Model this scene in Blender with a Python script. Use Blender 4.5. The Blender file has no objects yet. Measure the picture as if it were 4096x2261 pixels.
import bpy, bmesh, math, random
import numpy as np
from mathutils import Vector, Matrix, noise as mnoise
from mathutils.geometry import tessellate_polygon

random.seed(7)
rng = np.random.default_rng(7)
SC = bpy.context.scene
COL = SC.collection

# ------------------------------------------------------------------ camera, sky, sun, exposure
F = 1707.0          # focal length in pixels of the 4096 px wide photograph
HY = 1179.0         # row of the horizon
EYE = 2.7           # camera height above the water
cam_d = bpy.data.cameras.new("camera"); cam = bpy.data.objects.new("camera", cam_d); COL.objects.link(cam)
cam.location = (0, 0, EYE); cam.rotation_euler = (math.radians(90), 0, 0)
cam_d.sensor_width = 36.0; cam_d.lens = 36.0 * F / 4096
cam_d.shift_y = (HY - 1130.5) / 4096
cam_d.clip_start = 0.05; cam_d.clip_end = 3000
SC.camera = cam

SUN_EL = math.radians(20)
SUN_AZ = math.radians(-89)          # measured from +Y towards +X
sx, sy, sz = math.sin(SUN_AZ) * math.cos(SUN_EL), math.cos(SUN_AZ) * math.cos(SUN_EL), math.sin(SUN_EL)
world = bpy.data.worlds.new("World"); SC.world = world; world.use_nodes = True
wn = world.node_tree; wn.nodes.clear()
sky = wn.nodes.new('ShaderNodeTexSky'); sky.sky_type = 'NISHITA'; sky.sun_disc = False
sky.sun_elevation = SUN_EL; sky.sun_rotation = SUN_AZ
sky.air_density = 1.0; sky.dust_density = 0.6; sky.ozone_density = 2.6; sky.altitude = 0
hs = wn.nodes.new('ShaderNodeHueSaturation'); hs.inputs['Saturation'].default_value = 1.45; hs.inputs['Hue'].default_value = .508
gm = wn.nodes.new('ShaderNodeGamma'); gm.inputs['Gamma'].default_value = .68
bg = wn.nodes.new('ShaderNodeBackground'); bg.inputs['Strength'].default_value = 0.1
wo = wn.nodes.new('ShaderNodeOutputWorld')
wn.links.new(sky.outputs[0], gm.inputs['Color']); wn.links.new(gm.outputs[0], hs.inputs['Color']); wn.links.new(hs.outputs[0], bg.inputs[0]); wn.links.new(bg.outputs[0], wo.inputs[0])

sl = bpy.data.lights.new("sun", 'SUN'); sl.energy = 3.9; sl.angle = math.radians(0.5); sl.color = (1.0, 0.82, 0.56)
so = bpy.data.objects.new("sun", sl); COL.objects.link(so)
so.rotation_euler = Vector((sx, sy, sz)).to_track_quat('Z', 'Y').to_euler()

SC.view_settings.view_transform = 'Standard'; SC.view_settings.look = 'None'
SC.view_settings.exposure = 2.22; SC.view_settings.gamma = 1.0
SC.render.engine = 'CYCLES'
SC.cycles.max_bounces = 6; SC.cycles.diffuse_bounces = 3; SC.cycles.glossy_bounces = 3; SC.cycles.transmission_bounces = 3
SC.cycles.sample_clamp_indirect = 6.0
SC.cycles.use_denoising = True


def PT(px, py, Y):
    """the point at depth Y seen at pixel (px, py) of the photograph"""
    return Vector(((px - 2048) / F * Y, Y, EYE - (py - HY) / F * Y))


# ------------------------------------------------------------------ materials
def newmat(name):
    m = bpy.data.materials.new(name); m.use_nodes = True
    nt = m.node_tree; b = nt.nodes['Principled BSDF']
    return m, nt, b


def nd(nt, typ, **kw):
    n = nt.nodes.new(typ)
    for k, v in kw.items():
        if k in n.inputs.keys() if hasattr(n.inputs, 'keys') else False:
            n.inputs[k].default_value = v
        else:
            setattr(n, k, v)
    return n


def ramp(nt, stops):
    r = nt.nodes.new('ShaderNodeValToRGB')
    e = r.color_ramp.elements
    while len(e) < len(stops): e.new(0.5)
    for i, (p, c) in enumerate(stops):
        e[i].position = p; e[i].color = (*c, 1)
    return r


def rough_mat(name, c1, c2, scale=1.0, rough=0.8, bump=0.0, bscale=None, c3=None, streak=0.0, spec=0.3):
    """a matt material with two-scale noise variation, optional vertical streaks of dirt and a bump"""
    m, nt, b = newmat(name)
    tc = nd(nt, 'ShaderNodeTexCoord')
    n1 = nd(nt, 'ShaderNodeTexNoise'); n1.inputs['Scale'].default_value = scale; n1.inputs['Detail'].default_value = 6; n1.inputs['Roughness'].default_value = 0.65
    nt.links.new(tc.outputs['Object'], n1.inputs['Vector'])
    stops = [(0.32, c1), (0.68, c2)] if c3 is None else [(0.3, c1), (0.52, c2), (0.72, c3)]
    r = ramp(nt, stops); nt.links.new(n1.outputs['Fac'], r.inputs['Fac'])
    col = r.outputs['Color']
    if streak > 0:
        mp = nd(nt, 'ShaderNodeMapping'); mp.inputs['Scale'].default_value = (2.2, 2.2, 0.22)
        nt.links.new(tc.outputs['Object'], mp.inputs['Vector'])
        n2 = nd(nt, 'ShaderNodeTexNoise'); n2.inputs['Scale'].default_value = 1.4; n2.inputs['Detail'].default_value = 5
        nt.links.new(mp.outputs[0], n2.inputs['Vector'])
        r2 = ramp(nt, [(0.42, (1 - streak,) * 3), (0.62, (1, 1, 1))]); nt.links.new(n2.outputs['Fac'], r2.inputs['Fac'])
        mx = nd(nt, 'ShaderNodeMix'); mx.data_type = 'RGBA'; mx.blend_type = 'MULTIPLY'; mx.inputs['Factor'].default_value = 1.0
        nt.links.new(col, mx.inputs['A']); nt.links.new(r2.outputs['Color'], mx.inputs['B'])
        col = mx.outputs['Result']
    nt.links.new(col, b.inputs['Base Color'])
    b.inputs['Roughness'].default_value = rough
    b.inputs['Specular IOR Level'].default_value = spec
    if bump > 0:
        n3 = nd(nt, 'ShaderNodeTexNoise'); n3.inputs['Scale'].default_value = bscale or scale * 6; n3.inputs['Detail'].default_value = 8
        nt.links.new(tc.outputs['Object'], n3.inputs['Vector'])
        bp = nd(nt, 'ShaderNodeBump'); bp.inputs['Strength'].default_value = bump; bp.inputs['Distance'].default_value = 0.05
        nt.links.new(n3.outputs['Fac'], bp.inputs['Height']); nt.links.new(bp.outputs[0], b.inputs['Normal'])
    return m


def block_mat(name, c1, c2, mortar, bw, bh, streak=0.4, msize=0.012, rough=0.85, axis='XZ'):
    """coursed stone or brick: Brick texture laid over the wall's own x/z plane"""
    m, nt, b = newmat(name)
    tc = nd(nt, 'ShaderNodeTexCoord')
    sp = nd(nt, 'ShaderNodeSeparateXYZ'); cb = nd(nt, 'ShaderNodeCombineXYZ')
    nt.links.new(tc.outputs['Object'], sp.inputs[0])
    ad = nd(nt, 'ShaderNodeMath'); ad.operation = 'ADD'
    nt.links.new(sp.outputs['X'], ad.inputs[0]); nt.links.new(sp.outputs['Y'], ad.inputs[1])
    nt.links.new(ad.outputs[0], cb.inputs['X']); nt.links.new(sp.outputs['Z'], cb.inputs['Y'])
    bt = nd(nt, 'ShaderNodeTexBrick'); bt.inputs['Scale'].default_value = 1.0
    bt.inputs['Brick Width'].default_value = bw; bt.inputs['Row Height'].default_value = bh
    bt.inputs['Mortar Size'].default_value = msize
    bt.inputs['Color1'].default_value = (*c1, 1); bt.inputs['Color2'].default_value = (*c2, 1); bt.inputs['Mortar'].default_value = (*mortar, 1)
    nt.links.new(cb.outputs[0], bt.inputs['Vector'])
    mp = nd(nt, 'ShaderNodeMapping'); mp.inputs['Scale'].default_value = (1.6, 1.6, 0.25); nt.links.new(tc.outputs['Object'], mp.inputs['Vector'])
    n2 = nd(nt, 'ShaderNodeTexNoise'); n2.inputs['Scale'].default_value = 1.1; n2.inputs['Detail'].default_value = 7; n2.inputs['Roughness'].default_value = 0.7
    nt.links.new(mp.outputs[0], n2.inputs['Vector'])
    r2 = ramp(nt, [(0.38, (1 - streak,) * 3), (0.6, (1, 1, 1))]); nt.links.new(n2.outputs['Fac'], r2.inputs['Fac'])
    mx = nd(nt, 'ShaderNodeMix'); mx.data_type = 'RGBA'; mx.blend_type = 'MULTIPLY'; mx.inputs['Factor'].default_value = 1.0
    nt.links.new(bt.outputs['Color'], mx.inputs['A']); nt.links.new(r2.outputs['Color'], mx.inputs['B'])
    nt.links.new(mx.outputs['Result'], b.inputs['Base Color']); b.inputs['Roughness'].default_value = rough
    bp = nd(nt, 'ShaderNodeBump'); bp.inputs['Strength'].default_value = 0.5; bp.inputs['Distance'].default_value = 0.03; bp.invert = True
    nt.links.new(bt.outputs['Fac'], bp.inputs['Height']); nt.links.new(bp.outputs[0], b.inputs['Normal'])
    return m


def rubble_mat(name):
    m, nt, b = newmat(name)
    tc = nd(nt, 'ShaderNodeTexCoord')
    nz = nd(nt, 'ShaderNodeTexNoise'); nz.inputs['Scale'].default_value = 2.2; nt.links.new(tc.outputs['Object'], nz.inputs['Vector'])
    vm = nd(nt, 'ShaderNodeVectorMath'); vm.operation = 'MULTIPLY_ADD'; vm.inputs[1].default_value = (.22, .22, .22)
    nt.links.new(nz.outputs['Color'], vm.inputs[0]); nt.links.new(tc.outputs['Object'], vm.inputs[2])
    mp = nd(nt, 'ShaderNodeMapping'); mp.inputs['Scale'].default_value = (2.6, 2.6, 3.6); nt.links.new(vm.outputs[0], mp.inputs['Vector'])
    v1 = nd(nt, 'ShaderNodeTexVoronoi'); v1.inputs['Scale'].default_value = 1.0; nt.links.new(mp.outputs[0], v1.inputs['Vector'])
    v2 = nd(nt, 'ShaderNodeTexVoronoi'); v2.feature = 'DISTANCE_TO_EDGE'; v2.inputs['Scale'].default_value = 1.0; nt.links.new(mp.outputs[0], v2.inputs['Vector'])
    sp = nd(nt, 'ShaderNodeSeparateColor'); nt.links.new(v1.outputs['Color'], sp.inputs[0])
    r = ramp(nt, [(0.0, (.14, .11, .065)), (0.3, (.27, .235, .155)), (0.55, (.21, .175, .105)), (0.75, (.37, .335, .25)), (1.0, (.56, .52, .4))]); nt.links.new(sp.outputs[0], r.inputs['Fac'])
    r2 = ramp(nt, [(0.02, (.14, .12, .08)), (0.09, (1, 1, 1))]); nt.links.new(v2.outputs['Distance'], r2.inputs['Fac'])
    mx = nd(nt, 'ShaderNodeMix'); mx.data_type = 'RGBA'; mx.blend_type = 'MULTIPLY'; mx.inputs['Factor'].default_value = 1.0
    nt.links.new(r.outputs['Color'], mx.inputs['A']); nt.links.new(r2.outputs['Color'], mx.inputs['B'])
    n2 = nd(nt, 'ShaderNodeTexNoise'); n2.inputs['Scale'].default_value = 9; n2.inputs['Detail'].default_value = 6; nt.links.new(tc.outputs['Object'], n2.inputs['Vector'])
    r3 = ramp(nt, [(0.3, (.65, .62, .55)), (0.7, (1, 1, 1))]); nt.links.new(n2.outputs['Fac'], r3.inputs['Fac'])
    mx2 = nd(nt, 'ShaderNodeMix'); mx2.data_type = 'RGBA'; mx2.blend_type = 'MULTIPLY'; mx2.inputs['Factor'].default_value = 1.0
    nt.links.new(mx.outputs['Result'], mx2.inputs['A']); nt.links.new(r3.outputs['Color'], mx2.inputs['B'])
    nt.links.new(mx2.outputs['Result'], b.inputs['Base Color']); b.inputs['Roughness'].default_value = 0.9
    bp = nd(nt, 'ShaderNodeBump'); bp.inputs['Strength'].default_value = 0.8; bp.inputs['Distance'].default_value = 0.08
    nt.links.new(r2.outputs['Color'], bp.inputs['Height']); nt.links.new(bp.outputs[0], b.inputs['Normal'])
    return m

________

WHAT IS ASKED: Return exactly the leading lines of the listing, stopping after the line in which "COL = SC.collection" occurs.

ANSWER TO THIS EXERCISE:
Model this scene in Blender with a Python script. Use Blender 4.5. The Blender file has no objects yet. Measure the picture as if it were 4096x2261 pixels.
import bpy, bmesh, math, random
import numpy as np
from mathutils import Vector, Matrix, noise as mnoise
from mathutils.geometry import tessellate_polygon

random.seed(7)
rng = np.random.default_rng(7)
SC = bpy.context.scene
COL = SC.collection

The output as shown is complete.